**Data shown**
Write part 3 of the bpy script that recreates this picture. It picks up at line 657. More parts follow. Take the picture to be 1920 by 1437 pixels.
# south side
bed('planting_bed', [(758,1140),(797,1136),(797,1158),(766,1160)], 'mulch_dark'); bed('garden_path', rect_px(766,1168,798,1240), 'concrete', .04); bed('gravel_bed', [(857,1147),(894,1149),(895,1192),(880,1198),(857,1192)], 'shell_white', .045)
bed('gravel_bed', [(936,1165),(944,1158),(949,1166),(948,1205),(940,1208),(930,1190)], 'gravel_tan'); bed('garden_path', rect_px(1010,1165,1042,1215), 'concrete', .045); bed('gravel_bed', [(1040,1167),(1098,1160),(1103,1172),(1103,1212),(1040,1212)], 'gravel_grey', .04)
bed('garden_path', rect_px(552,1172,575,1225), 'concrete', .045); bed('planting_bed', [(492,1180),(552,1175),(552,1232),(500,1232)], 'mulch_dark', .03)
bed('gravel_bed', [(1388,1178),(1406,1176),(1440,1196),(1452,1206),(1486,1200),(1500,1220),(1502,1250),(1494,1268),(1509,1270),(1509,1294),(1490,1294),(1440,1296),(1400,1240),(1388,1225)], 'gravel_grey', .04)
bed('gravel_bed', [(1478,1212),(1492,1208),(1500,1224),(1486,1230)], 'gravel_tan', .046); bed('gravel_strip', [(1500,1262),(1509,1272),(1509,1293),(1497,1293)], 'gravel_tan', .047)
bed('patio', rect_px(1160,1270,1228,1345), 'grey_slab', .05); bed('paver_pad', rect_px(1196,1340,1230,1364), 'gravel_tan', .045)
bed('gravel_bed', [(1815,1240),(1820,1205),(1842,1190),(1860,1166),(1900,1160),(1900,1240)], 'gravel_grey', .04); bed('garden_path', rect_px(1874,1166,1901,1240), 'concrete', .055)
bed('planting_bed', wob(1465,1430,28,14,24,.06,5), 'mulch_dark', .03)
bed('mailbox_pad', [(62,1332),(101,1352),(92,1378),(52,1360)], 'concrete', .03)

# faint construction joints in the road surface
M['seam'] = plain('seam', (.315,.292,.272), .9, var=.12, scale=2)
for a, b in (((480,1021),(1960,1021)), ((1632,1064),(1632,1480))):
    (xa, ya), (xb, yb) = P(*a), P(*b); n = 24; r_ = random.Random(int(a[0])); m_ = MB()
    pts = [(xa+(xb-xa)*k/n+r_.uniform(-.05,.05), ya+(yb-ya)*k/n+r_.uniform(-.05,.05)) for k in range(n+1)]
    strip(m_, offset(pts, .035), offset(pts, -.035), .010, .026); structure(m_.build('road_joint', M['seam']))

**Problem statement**
Transcribe the whole listing exactly.

**The solution**
Write part 3 of the bpy script that recreates this picture. It picks up at line 657. More parts follow. Take the picture to be 1920 by 1437 pixels.
# south side
bed('planting_bed', [(758,1140),(797,1136),(797,1158),(766,1160)], 'mulch_dark'); bed('garden_path', rect_px(766,1168,798,1240), 'concrete', .04); bed('gravel_bed', [(857,1147),(894,1149),(895,1192),(880,1198),(857,1192)], 'shell_white', .045)
bed('gravel_bed', [(936,1165),(944,1158),(949,1166),(948,1205),(940,1208),(930,1190)], 'gravel_tan'); bed('garden_path', rect_px(1010,1165,1042,1215), 'concrete', .045); bed('gravel_bed', [(1040,1167),(1098,1160),(1103,1172),(1103,1212),(1040,1212)], 'gravel_grey', .04)
bed('garden_path', rect_px(552,1172,575,1225), 'concrete', .045); bed('planting_bed', [(492,1180),(552,1175),(552,1232),(500,1232)], 'mulch_dark', .03)
bed('gravel_bed', [(1388,1178),(1406,1176),(1440,1196),(1452,1206),(1486,1200),(1500,1220),(1502,1250),(1494,1268),(1509,1270),(1509,1294),(1490,1294),(1440,1296),(1400,1240),(1388,1225)], 'gravel_grey', .04)
bed('gravel_bed', [(1478,1212),(1492,1208),(1500,1224),(1486,1230)], 'gravel_tan', .046); bed('gravel_strip', [(1500,1262),(1509,1272),(1509,1293),(1497,1293)], 'gravel_tan', .047)
bed('patio', rect_px(1160,1270,1228,1345), 'grey_slab', .05); bed('paver_pad', rect_px(1196,1340,1230,1364), 'gravel_tan', .045)
bed('gravel_bed', [(1815,1240),(1820,1205),(1842,1190),(1860,1166),(1900,1160),(1900,1240)], 'gravel_grey', .04); bed('garden_path', rect_px(1874,1166,1901,1240), 'concrete', .055)
bed('planting_bed', wob(1465,1430,28,14,24,.06,5), 'mulch_dark', .03)
bed('mailbox_pad', [(62,1332),(101,1352),(92,1378),(52,1360)], 'concrete', .03)

# faint construction joints in the road surface
M['seam'] = plain('seam', (.315,.292,.272), .9, var=.12, scale=2)
for a, b in (((480,1021),(1960,1021)), ((1632,1064),(1632,1480))):
    (xa, ya), (xb, yb) = P(*a), P(*b); n = 24; r_ = random.Random(int(a[0])); m_ = MB()
    pts = [(xa+(xb-xa)*k/n+r_.uniform(-.05,.05), ya+(yb-ya)*k/n+r_.uniform(-.05,.05)) for k in range(n+1)]
    strip(m_, offset(pts, .035), offset(pts, -.035), .010, .026); structure(m_.build('road_joint', M['seam']))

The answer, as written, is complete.